STURGIS, S.D. – At their Tuesday night meeting, the Sturgis Council passed second reading of a right-of-way maintenance ordinance.

The Council passed first reading of the ROW ordinance at its meeting on Dec. 19.

The intent of the ordinance is to clarify and rectify any inconsistencies concerning right of way maintenance by property owners.

In most circumstances a right-of-way (ROW) functions similar to an easement which allows the public to come onto and use a person’s land, however the abutting property owner retains ultimate ownership of the land.

A sidewalk is an example of how a right-of-way functions. Sidewalks allow the public to safely walk near a road by providing a paved surface across a person’s property.
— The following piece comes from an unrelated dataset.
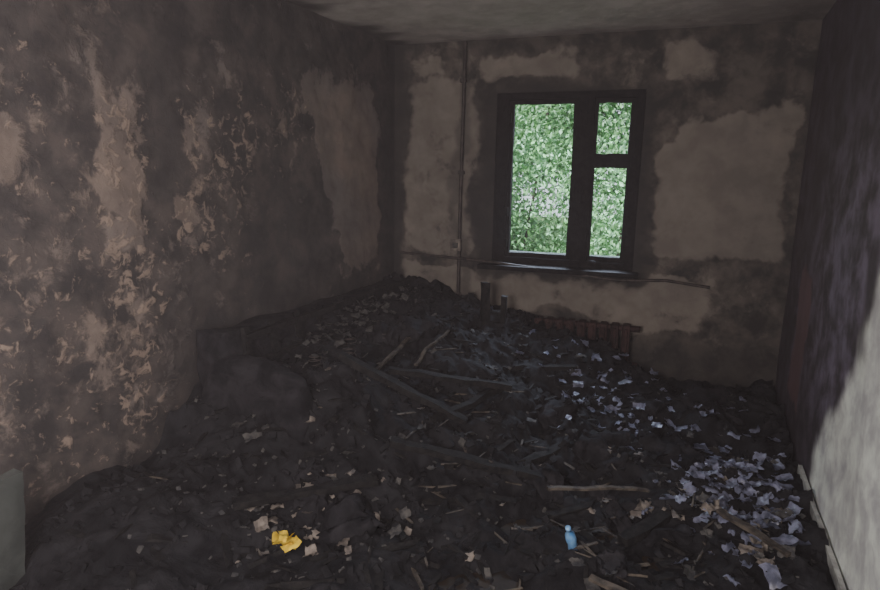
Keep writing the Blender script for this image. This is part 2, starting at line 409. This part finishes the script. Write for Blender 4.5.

The abutting property owner generally owns the property the sidewalk crosses and is responsible for sidewalk maintenance and ensuring the sidewalk remains unobstructed. Non-paved right-of-ways, such as boulevards and ditches function in a similar manner.

Throughout the city of Sturgis, maintenance of these rights-of-way is inconsistent, said Sturgis Staff Attorney Eric Miller. In most areas, the property owner maintains the ROW, however in some areas the city has taken on the maintenance, or maintenance is being neglected.

By policy and necessity, the city generally manages paved surfaces of bike paths and public roads in the community, however the city is not commonly responsible for maintaining the grass and private trees located beyond these surfaces. In most communities, the abutting property owner is responsible for maintenance of these areas.

Property owners are responsible for ensuring there are no overhanging trees, weeds or tall grasses.

“The purpose of these types of standards is to ensure that there are no obstructions or visibility issues, primarily for safety reasons,” he said.

Miller said the vast majority of areas the city is currently maintaining are the adjacent property owners’ responsibility, but the city does it because it’s not going to get done if they don’t.

Miller said there are sections of the ordinance that allow for provisions in cases of steep inclines or other specific reasons a property owner is unable to maintain their right of way.